The Democratic Party in the period of its rule was compelled to conduct constant maneuvers in the Diet in search of possible allies. Its leaders were weak and not influential. Political power was disorganized and met a deficiency of trust from ordinary citizens, while the government was torn apart by interdepartmental frictions. To this end, the security policy of Japan in future will depend not only on financial and other resources, but also on the quality of administrative decisions, and in a more comprehensive sense - on the consolidation of political power.

It becomes clear that in the face of a multiple nature of threats Japan will meet an acute necessity of constructing regional and global mechanisms of non-military security. Given the present situation, Japan has a unique chance to take the initiative. One can recollect a successful experience of building Japan's international authority on the basis of its unique status of the victim of nuclear bombardment.

It is obvious that new threats arise in the spheres of food and energy security. A new round of fierce interparty struggle, both in the DPJ and the LDP, over the issue of joining the Transpacific Partnership, will inevitably take place in the nearest future. Lack of unanimity of views of main political forces towards the participation in free trade agreements will make it difficult for every cabinet coming to power to formulate a coherent strategy in the sphere of economic integration.

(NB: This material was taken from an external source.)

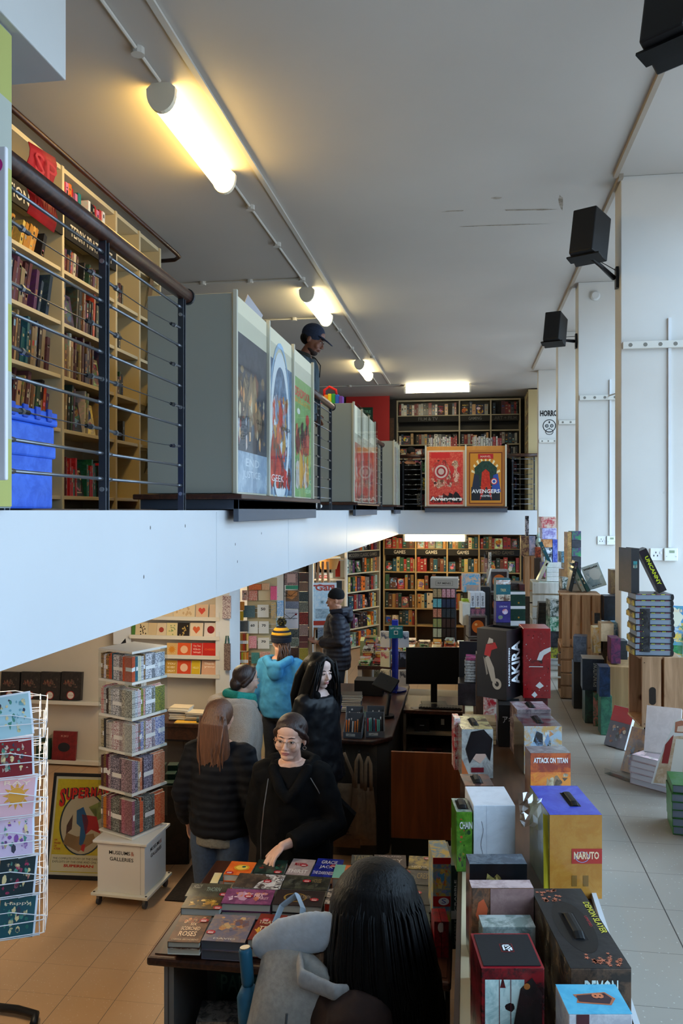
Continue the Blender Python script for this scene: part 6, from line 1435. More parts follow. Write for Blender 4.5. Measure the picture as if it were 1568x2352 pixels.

As far as energy security is concerned, Japan will inevitably freeze the development of its atomic power industry, which, accordingly, will lead to strengthening of the domestic demand for hydrocarbons. To that end, the Japanese diplomacy will meet the necessity to diversify the supply routes, mostly from the Middle East and Africa. This, in turn, will lead to strengthening of competition with China and India. Thereupon new horizons arise in relations with Russia in the energy sphere.